Source: Technology Standards and Tools for Teachers
Evidence: “Tinkercad is created by Autodesk which is known for a variety of CAD programs. Tinkercad has several advantages for use by educators. Autodesk provides Tinkercad to educators and students at no cost which greatly increases accessibility. Tinkercad is also web-based which means no program installation is necessary. Most importantly, Tinkercad is user-friendly and intuitive so students as young as 3rd grade can learn the platform quickly and begin virtual hands-on learning in a digital environment. For teachers, Tinkercad has an easy to get started tutorial series as well as an entire library of classroom lesson activities. Given that a new Tinkercad project starts as a blank canvas with unlimited possibilities, there are numerous learning applications that can be taken on with Tinkercad. Tinkercad’s user-friendly environment incorporates lots of opportunities for measurement which opens the door to all sorts of math applications covering most basic math standards from basic shapes to area and volume to angles and more. In addition to math, there are plenty of applications in regard to engineering design and science standards. More creative applications can even look at creating settings for narratives and story panels in a virtual environment. Regardless of subject area, the resulting designs can be saved, converted to image files, printed on paper, printed via a 3D printer, imported to Minecraft, converted to basic LEGO shapes, and more. Students learning to program can also code shapes in Tinkercad. The possibilities for creating convergence between the hands-on physical world and the minds-on virtual world are endless, and the savvy teacher will highlight the aspects of the platform that tie into student interests as way to increase overall engagement.”
Explanation: Tinkercad provides a library of materials for sharing and evaluating potential digital learning content as well as Tinkercad’s own provided/developed lessons and since it’s developed by Autodesk there are other places to partner with fellow educators via Tinkercad like Instructables.

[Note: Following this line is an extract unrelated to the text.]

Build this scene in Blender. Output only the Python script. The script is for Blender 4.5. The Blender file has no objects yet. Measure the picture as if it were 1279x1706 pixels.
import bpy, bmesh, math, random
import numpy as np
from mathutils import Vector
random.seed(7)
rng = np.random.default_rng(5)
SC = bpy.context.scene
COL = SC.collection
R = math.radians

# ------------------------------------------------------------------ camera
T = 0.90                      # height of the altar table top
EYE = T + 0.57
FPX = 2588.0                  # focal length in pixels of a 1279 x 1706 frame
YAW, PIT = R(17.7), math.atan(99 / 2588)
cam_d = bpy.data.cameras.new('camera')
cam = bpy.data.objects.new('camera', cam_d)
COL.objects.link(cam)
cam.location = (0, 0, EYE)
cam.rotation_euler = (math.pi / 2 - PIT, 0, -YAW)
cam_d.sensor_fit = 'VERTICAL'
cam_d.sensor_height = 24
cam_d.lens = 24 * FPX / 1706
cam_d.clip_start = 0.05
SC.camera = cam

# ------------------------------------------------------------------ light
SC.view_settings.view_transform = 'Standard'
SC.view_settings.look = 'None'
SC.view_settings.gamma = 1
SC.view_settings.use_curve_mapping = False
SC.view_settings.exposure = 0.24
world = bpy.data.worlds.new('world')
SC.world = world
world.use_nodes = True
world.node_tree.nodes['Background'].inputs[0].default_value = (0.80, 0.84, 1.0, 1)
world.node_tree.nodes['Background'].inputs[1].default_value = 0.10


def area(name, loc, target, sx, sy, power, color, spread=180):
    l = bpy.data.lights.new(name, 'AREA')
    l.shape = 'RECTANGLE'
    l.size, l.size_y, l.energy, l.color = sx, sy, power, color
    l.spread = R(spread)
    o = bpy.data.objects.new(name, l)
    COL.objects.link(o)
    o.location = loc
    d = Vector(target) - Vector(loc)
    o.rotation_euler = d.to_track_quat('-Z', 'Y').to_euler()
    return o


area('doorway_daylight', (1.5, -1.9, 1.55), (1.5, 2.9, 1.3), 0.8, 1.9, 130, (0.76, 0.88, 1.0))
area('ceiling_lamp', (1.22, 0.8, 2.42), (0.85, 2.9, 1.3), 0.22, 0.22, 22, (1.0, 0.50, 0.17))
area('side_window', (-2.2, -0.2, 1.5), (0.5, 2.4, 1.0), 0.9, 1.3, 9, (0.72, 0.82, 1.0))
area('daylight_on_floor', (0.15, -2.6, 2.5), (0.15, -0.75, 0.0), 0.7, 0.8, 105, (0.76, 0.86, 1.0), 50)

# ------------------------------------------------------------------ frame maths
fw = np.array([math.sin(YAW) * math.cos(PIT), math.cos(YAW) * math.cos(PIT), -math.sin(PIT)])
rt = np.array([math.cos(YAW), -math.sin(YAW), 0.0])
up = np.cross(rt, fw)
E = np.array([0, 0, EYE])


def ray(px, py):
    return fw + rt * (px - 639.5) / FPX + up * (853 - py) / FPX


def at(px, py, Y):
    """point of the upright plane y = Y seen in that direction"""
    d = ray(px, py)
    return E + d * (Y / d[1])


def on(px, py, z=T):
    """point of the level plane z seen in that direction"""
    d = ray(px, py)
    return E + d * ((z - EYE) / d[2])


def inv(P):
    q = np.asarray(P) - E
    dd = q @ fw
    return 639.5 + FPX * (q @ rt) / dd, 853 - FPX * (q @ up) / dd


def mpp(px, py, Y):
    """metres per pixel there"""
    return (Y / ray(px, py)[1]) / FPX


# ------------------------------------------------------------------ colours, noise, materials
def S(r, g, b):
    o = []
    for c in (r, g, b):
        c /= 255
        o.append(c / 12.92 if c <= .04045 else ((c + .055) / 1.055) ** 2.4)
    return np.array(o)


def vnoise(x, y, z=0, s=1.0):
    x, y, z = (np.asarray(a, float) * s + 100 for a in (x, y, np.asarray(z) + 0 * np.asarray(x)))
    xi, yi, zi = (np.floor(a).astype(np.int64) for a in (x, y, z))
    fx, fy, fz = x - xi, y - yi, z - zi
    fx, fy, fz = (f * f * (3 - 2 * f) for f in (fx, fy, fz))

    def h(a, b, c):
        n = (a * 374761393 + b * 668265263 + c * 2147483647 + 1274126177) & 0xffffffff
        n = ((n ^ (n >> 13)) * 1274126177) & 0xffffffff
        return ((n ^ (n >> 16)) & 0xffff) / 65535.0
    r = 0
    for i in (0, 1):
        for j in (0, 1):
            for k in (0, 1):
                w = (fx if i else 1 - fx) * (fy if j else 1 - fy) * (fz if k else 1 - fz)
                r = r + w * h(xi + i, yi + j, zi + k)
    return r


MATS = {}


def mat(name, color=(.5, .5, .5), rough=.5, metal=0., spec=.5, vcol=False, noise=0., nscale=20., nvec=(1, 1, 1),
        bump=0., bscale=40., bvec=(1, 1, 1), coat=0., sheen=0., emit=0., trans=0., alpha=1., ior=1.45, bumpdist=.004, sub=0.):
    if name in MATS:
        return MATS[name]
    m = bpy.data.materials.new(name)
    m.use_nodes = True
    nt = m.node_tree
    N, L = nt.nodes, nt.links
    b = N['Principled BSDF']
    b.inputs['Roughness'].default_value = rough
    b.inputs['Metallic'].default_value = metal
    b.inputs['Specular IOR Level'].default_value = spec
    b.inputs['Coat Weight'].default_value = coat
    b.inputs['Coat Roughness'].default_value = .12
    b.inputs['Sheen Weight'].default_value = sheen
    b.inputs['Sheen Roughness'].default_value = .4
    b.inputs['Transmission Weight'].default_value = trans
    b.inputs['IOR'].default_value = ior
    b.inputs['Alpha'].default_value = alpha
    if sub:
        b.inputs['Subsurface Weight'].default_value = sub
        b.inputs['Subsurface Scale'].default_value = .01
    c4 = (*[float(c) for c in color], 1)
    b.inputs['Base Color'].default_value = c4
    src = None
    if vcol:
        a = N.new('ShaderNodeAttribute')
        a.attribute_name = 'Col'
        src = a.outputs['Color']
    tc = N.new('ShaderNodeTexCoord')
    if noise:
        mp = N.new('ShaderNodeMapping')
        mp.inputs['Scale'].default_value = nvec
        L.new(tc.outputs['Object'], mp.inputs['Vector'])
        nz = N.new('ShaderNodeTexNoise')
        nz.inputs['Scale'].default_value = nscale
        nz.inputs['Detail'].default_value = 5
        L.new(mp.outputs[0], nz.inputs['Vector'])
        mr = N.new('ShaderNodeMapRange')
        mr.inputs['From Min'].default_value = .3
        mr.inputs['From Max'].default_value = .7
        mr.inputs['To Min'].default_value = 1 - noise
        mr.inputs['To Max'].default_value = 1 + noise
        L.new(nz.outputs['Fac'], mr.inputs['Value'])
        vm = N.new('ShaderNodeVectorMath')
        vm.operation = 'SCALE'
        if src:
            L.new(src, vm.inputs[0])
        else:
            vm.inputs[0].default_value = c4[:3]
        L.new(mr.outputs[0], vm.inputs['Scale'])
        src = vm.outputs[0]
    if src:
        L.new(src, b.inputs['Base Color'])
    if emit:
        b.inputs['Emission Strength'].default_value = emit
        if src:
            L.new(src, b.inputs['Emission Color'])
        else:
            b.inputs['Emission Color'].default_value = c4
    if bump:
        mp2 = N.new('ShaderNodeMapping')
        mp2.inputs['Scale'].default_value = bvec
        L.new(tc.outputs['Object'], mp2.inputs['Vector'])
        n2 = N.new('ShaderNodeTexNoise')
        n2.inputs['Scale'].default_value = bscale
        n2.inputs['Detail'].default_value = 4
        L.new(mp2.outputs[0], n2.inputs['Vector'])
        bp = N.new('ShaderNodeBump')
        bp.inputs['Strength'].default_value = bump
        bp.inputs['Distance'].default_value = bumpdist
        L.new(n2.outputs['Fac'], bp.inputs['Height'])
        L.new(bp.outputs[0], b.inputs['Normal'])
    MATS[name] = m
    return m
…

Source: Teaching by Design, Part Uno
Evidence: In his “Peer Coaching” book, Dr. Foltos is clear about the need for standards based instruction, “There are three groups of standards educators should include in their learning activities: curriculum standards, 21st-century standards, and technology standards (Meyer et al., 2011m).” There is plenty of support for this approach across educational literature and research. “Understanding By Design” by Grant Wiggins and Jay McTighe raises the critical approach of beginning with the end in mind. In the case of standards-based teaching, this means the standards. The standards will inform construction of learning objectives to be introduced to students at the beginning of the lesson or unit and learning outcomes to be evaluated as student success criteria at the end of the same given lesson or unit. Wiggins and McTighe focus in on this as defining the “why” of the instruction, “Answering the ’why?’ and ’so what?’ questions that older students always ask (or want to), and doing so in concrete terms as the focus of curriculum planning, is thus the essence of understanding by design.”
Explanation: Dr. Foltos’s book is centered on effective collaboration and Understanding By Design encourages this as well, and both can be utilized to more effectively partner to identify appropriate, relevant, and aligned digital learning content.